A New MoMA Show Looks at the Future of Your Favorite Toys

MOMA Toy Show
Clockwise: MOMA, New York (2); MOMA, New York—© 2012 Artists Rights Society (ARS), New York-Beeldrecht, Amsterdam; Daniela Chappard Foundation—© Artists Rights Society (ARS), New York-Vegap; Collection of Zesty Meyers and Evan Snyderman—20th century; MOMA

Kids had it good in the 20th century. Designers gave them revolutionary playthings like Lego and Tinkertoys and the Rubik's Cube, made to be both fun and good for them. Geniuses like Frank Lloyd Wright gave them deluxe schools. For the first time in history, children were even granted a room of their own—a playroom—where they could do their own childish thing. Barbie could get it on with Ken while Slinky and Gumby watched, and the orgy was declared creative expression. The 20th century was the "Century of the Child," according to the title of an upcoming show at the Museum of Modern Art in New York. "We're looking at principles and issues that take us to the core of thinking about creativity in every aspect of our culture," says Juliet Kinchin, the 56-year-old Brit who is -MoMA's curator of modern design. "You really see how fundamental design and children are to the modern world."

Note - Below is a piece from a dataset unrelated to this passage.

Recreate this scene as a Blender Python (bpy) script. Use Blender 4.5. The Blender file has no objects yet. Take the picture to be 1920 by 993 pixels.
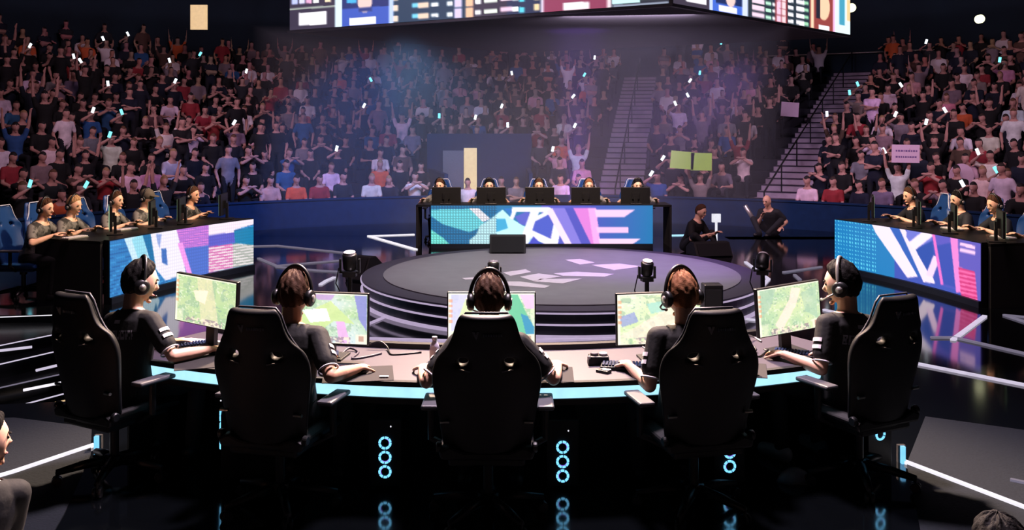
import bpy, bmesh, math, random
import numpy as np
from mathutils import Vector, Matrix
from mathutils.bvhtree import BVHTree
random.seed(7); rng = np.random.default_rng(7)
SC = bpy.context.scene
C = SC.collection
PI = math.pi
V = Vector
F, HY, CZ, CX0 = 1700.0, 245.0, 2.2, 960.0      # lens of the camera in pixels of a 1920 wide frame, horizon row, eye height

def at(px, py, d):                               # the point at depth d seen at a pixel
    return V(((px - CX0) / F * d, d, CZ - (py - HY) / F * d))
def ground(px, py, z=0.0):                       # the point at height z seen at a pixel
    d = F * (CZ - z) / (py - HY)
    return V(((px - CX0) / F * d, d, z))
def proj(p):
    return CX0 + F * p[0] / p[1], HY + F * (CZ - p[2]) / p[1]

def lin(c):
    return tuple((x / 255 / 12.92) if x / 255 <= .04045 else ((x / 255 + .055) / 1.055) ** 2.4 for x in c)

# ------------------------------------------------------------------ materials
def new_mat(name):
    m = bpy.data.materials.new(name); m.use_nodes = True
    return m, m.node_tree.nodes, m.node_tree.links
def pm(name, col, rough=.6, metal=0.0, var=.25, scale=30, bump=0.0, spec=.5, coat=0.0, sharp=0.0, ior=None):
    m, N, L = new_mat(name); b = N['Principled BSDF']
    c = lin(col)
    tc = N.new('ShaderNodeTexCoord'); nz = N.new('ShaderNodeTexNoise'); nz.inputs['Scale'].default_value = scale; nz.inputs['Detail'].default_value = 4
    mx = N.new('ShaderNodeMix'); mx.data_type = 'RGBA'
    mx.inputs[6].default_value = (*[x * (1 - var) for x in c], 1); mx.inputs[7].default_value = (*[min(1, x * (1 + var)) for x in c], 1)
    L.new(tc.outputs['Object'], nz.inputs['Vector']); L.new(nz.outputs['Fac'], mx.inputs[0]); L.new(mx.outputs[2], b.inputs['Base Color'])
    if sharp:
        mr = N.new('ShaderNodeMapRange'); mr.inputs[1].default_value = .5 - sharp; mr.inputs[2].default_value = .5 + sharp
        L.new(nz.outputs['Fac'], mr.inputs[0]); L.new(mr.outputs[0], mx.inputs[0])
    if ior: b.inputs['IOR'].default_value = ior
    b.inputs['Roughness'].default_value = rough; b.inputs['Metallic'].default_value = metal
    b.inputs['Specular IOR Level'].default_value = spec; b.inputs['Coat Weight'].default_value = coat
    if bump:
        bp = N.new('ShaderNodeBump'); bp.inputs['Strength'].default_value = bump; bp.inputs['Distance'].default_value = .01
        L.new(nz.outputs['Fac'], bp.inputs['Height']); L.new(bp.outputs['Normal'], b.inputs['Normal'])
    return m
def em(name, col, strength, sample=True):
    m, N, L = new_mat(name); b = N['Principled BSDF']
    b.inputs['Base Color'].default_value = (.02, .02, .02, 1); b.inputs['Roughness'].default_value = .4
    tc = N.new('ShaderNodeTexCoord'); nz = N.new('ShaderNodeTexNoise'); nz.inputs['Scale'].default_value = 12
    mr = N.new('ShaderNodeMapRange'); mr.inputs[3].default_value = .85 * strength; mr.inputs[4].default_value = 1.15 * strength
    L.new(tc.outputs['Object'], nz.inputs['Vector']); L.new(nz.outputs['Fac'], mr.inputs[0])
    b.inputs['Emission Color'].default_value = (*lin(col), 1); L.new(mr.outputs[0], b.inputs['Emission Strength'])
    if not sample: m.cycles.emission_sampling = 'NONE'
    return m
def em_attr(name, strength, rough=.35):
    m, N, L = new_mat(name); b = N['Principled BSDF']
    b.inputs['Base Color'].default_value = (.012, .012, .012, 1); b.inputs['Roughness'].default_value = rough
    a = N.new('ShaderNodeVertexColor'); a.layer_name = 'Col'
    L.new(a.outputs['Color'], b.inputs['Emission Color']); b.inputs['Emission Strength'].default_value = strength
    return m
def col_attr(name, rough=.8):
    m, N, L = new_mat(name); b = N['Principled BSDF']
    a = N.new('ShaderNodeVertexColor'); a.layer_name = 'Col'
    L.new(a.outputs['Color'], b.inputs['Base Color']); b.inputs['Roughness'].default_value = rough
    return m
def obj_col(name, rough=.85):
    m, N, L = new_mat(name); b = N['Principled BSDF']
    oi = N.new('ShaderNodeObjectInfo'); tc = N.new('ShaderNodeTexCoord'); nz = N.new('ShaderNodeTexNoise'); nz.inputs['Scale'].default_value = 9
    mr = N.new('ShaderNodeMapRange'); mr.inputs[3].default_value = .6; mr.inputs[4].default_value = 1.25
    mx = N.new('ShaderNodeVectorMath'); mx.operation = 'SCALE'
    L.new(tc.outputs['Object'], nz.inputs['Vector']); L.new(nz.outputs['Fac'], mr.inputs[0]); L.new(oi.outputs['Color'], mx.inputs[0]); L.new(mr.outputs[0], mx.inputs['Scale'])
    L.new(mx.outputs[0], b.inputs['Base Color']); b.inputs['Roughness'].default_value = rough
    return m

def hair_random(name):
    m, N, L = new_mat(name); b = N['Principled BSDF']; oi = N.new('ShaderNodeObjectInfo'); cr = N.new('ShaderNodeValToRGB'); e = cr.color_ramp.elements
    cr.color_ramp.interpolation = 'CONSTANT'; e[0].color = (*lin((20, 16, 16)), 1); e[1].position = .55; e[1].color = (*lin((48, 34, 28)), 1)
    for p, c in ((.78, (96, 66, 46)), (.92, (160, 126, 92))): x = e.new(p); x.color = (*lin(c), 1)
    L.new(oi.outputs['Random'], cr.inputs[0]); L.new(cr.outputs[0], b.inputs['Base Color']); b.inputs['Roughness'].default_value = .75
    return m

M = dict(
    floor=pm('black gloss floor', (6, 8, 10), .085, var=.3, scale=3, spec=.5, ior=2.3),
    carpet=pm('grey carpet', (23, 28, 33), .95, var=.35, scale=60, bump=.4, spec=.2),
    riser=pm('stage riser', (10, 12, 16), .55, var=.3, scale=8),
    tread=pm('stage tread', (14, 17, 20), .22, var=.4, scale=10),
    podium=pm('podium top', (124, 122, 126), .42, var=.18, scale=5),
    rim=pm('podium rim', (66, 62, 74), .5, var=.2, scale=10),
    drum=pm('podium side', (10, 18, 34), .4, var=.3, scale=4),
    print=pm('floor print', (205, 195, 205), .5, var=.12, scale=14),
    navy=pm('barrier fabric', (17, 44, 80), .85, var=.35, scale=6, bump=.15, spec=.2),
    concrete=pm('stand concrete', (40, 40, 50), .9, var=.25, scale=4),
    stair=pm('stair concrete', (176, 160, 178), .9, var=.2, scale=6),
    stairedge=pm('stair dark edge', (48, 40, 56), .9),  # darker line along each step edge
    back=pm('upper wall', (22, 42, 58), .9, var=.5, scale=.6),
    black=pm('black plastic', (9, 10, 12), .42, var=.2, scale=40),
    matte=pm('matte black', (7, 8, 9), .75, var=.2, scale=20),
    steel=pm('dark metal', (40, 42, 46), .35, metal=.8),
    silver=pm('silver metal', (190, 185, 178), .3, metal=.7),
    leather=pm('black leather', (6, 6, 9), .55, var=.2, scale=120, bump=.08, spec=.28),
    blueleather=pm('blue leather', (20, 62, 120), .45, var=.25, scale=90, bump=.12),
    paleedge=pm('pale piping', (196, 200, 215), .5),
    greytrim=pm('grey piping', (120, 116, 124), .5), grille=pm('speaker cloth', (4, 5, 8), .9),
    armpad=pm('armrest pad', (66, 66, 72), .5), logo=pm('grey logo', (120, 120, 128), .6),
    desk=pm('desk laminate', (58, 53, 65), .5, var=.14, scale=25),
    pad=pm('mouse pad cloth', (36, 33, 33), .9, var=.12, scale=150),
    jersey=pm('black jersey', (9, 9, 10), .82, var=.25, scale=30, bump=.2),
    jersey_grey=pm('grey patterned jersey', (92, 90, 86), .75, var=.85, scale=9, sharp=.05),
    jersey_navy=pm('navy jersey', (18, 22, 32), .75, var=.3, scale=20),
    white=pm('white cloth', (228, 222, 226), .7, var=.08),
    skin=pm('skin', (242, 192, 162), .5, var=.07, scale=18),
    skin2=pm('tan skin', (226, 172, 140), .5, var=.08, scale=18),
    lips=pm('lips', (170, 95, 90), .5), eye=pm('dark eye', (30, 22, 20), .25),
    trousers=pm('dark trousers', (14, 15, 18), .85, var=.3),
    shoe=pm('black shoe', (16, 16, 18), .5), shoewhite=pm('pale shoe', (190, 184, 188), .6),
    hairblack=pm('black hair', (13, 10, 9), .72, var=.5, scale=140, bump=.3, spec=.15),
    hairbrown=pm('brown hair', (74, 50, 36), .72, var=.5, scale=140, bump=.3, spec=.15),
    hairginger=pm('light brown hair', (138, 92, 62), .72, var=.45, scale=140, bump=.3, spec=.15),
    hairblond=pm('fair hair', (176, 140, 100), .55, var=.4, scale=140, bump=.3, spec=.15),
    capgrey=pm('grey cap', (92, 84, 72), .8),
    bottle=pm('clear bottle', (214, 204, 226), .15, var=.1, spec=.8),
    keys=pm('blue lit keys', (18, 40, 80), .4, var=.5, scale=60),
    led_strip=em('lilac light strip', (224, 214, 238), .85, False),
    led_dim=em('dim lilac strip', (150, 142, 166), .55, False),
    led_white=em('white light strip', (236, 232, 242), 1.15, False),
    led_pink=em('podium light line', (184, 166, 198), .95, False),
    led_blue=em('pale blue desk light', (172, 230, 255), 1.2),
    led_tube=em('blue light tube', (120, 200, 255), 1.3),
    fan=em('blue fan ring', (120, 205, 255), 1.5, False),
    fanp=em('violet fan ring', (150, 120, 255), 1.0, False),
    dot=em('white pilot light', (235, 235, 245), 1.0, False),
    phone=em('lit phone screen', (232, 244, 255), 2.2, False),
    phone_c=em('cyan lit phone screen', (120, 235, 255), 1.7, False),
    lampspot=em('far lamp', (240, 240, 190), 2.0, False),
    warm=em('warm lamp', (255, 214, 160), .8, False),
    doorlight=em('lit doorway', (255, 226, 178), .95),
    screen=em_attr('screen picture', 1.3), led=em_attr('led wall picture', 1.15, .5), jumbo=em_attr('scoreboard picture', 1.2, .5),
    green=pm('green card', (176, 222, 96), .8, var=.06), pinkcard=pm('pale card', (232, 200, 226), .8, var=.06),
    ink=pm('card ink', (120, 90, 150), .8),
    c_skin=pm('spectator skin', (196, 146, 136), .7, var=.35, scale=2.5), c_hair=hair_random('spectator hair'),
    c_legs=pm('spectator trousers', (20, 24, 34), .9, var=.4), c_shirt=obj_col('spectator top'), crowd=col_attr('far spectators'),
)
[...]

In the tumult of the last century, governments left and right, democratic and tyrannical, invested lavishly in children and their spaces, as a way to seize the future and plant the national flag there. "The utopian can shade quite quickly into the dystopian, and we wanted to show that," says Kinchin. Her exhibition lays out how the children's "colonies" of fascist Italy and the kindergartens of the Soviet Union each housed their charges in shiny modern structures, away from the old--fashioned views and tastes of their parents. Schoolkids, both receptive and captive, were the ideal audience for radical modern ideas and objects. "Stalin had quite a decent reputation among the youngsters," recalled one Eastern bloc graphic designer. "Our parents were quaking with fear while we were having a great time."

Kinchin's show puts the Sputnik playgrounds of Czechoslovakia beside Barbie's Dream House and the wooden toys of Creative Playthings to give a picture of a culture where children were separate, but better. Kinchin says that the liberated children of the 20th century—"pushing the boundaries ... always testing"—were even held up as a model for adult innovators. Great design schools like the Bauhaus, she says, were conceived to be "just like a big playpen." As Kinchin writes in her show's catalog, "children were the living symbol of the sweeping changes that ushered in the birth of the modern." Already by 1927, the avant-garde painter Wyndham Lewis was complaining about "what now amounts to a cult of childhood and of the child." And the Hamburgler was still a half century off.

All of which makes me wonder about the 21st-century child. She's wearing adult-only clothes, just like her midriff-bearing mom. High-design wooden toys have been displaced by games on the computer—which has left the playroom for the breakfast nook, so parents can police their kids' cyberspace. And so dad can play the games too. Parents and children, heading off by the millions to watch the latest comic-book movie, seem to be living in a shared adolescent twilight. "I think that in many ways [childhood] has gone off the radar," says Kinchin.

Maybe things are just back to how they were before "modern" ideas and designs came along. In her catalog, Kinchin brings up the standard notion that for most of European history, childhood didn't exist as a separate epoch in our lives. Kids were thought of, if they were thought of at all, as short adults with inferior skills. Perhaps now, after a 20th-century blip, children have returned to being undersized grown-ups. Or maybe it's we grown-ups who have become tall kids.